In its four years, the pioneering district has been credited with creating a sense of urgency to improve underperforming Tennessee schools, especially in Memphis, and has shepherded steady test score gains at some of its 29 schools in Memphis and Nashville. With its goal of vaulting schools from the bottom 5 percent statewide into the top quarter in five years by changing how they are managed, the ASD also has inspired imitations in other states.
But built into the district’s ambitious goals are persistent challenges.
This year’s test scores suggest that the district remains far from its ambitions for many of its schools, and that other turnaround efforts, including Shelby County’s Innovation Zone, may be paying off more quickly.
"Creating great neighborhood schools here is personal for me."
Malika Anderson
At the same time, fewer schools are eligible for ASD takeover due to a new state law, and fewer organizations appear willing to take on the challenge of overhauling long-struggling schools under the ASD’s oversight — something that Barbic warned about when he announced his departure. Last week, the state announced that just three operators had applied to take over the five Memphis schools slated to join the district next year, down from eight operators who initially applied last year. Several of those, including some who operate high-performing charter schools in other states, also backed out of taking over schools.
And the district continues to face challenges getting parents to turn out to events intended to engage them, even after changing its school-assignment process to increase the number of parents involved and build community consensus.

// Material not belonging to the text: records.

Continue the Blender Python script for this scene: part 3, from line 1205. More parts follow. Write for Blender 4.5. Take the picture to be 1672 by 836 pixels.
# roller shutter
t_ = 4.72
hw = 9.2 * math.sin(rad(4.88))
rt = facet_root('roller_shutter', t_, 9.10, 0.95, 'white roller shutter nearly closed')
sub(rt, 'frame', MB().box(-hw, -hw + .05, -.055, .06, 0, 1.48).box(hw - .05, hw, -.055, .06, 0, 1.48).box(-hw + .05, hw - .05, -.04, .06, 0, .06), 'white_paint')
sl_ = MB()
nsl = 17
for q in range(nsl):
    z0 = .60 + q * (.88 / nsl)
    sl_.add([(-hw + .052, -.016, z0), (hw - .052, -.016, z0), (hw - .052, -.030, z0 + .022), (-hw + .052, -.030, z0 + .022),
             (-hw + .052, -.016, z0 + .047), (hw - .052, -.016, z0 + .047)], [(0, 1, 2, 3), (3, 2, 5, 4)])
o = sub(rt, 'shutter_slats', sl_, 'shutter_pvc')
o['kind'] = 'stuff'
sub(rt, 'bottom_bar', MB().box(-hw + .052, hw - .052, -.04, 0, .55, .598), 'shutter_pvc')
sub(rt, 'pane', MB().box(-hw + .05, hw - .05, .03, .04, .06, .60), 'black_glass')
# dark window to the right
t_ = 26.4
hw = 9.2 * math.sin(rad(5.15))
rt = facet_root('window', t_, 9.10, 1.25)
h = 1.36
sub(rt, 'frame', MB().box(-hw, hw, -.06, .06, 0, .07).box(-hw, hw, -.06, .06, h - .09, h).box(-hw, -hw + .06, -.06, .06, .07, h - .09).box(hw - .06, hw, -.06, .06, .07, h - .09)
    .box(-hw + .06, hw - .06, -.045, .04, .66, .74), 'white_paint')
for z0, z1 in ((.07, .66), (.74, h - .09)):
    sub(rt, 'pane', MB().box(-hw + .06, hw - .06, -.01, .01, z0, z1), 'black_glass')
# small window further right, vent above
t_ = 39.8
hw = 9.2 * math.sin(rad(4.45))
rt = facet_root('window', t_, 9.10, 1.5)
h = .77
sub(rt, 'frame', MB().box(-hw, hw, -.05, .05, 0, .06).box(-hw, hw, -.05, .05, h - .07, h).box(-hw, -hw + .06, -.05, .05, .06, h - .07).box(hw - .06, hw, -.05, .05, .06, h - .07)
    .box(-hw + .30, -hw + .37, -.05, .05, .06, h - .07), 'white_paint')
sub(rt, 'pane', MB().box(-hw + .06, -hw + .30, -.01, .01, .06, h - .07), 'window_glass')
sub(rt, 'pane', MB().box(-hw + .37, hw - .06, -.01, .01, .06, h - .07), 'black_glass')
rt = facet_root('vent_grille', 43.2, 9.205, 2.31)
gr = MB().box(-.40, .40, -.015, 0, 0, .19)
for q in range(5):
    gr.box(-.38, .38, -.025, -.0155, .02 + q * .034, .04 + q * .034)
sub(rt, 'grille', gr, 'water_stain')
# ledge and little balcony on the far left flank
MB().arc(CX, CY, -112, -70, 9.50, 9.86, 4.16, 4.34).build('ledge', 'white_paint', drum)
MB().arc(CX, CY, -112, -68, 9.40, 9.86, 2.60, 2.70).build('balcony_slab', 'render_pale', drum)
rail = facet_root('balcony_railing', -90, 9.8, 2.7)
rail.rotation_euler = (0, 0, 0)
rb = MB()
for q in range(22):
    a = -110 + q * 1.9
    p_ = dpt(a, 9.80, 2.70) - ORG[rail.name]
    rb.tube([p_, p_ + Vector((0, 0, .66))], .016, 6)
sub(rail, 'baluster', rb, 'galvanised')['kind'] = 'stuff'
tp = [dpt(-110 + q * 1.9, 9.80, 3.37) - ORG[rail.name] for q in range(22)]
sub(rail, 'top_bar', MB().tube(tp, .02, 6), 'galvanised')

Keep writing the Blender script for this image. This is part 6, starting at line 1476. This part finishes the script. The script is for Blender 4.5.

Haslam said Anderson’s leadership is essential to ensuring that the district fulfills its lofty goals.
“The ASD is a critical part of Tennessee’s drive to improve outcomes for all of our students,” Haslam said. “Having someone of Malika’s background and commitment and wisdom to lead this effort in Tennessee is important.”
Haslam said state officials selected Anderson after a nationwide search. “Because Tennessee has built a reputation, a lot of people were interested in this position,” he said. “At the end of the day, it’s wonderful when the very best person is already working for you.”
Anderson’s colleagues within the ASD said they are enthusiastic about Barbic’s successor.
“Everyone at LEAD respects her and feels supported by her in her current role as deputy superintendent,” said Chris Reynolds, CEO of LEAD Public Schools, which operates the ASD’s two Nashville schools.
“One of her greatest strengths is she understands the important role of community engagement,” Reynolds added. “… This has to be done with parents. This can’t be done in spite of parents. When you do it in spite of parents, they tell us they don’t like it, and they vote you out.”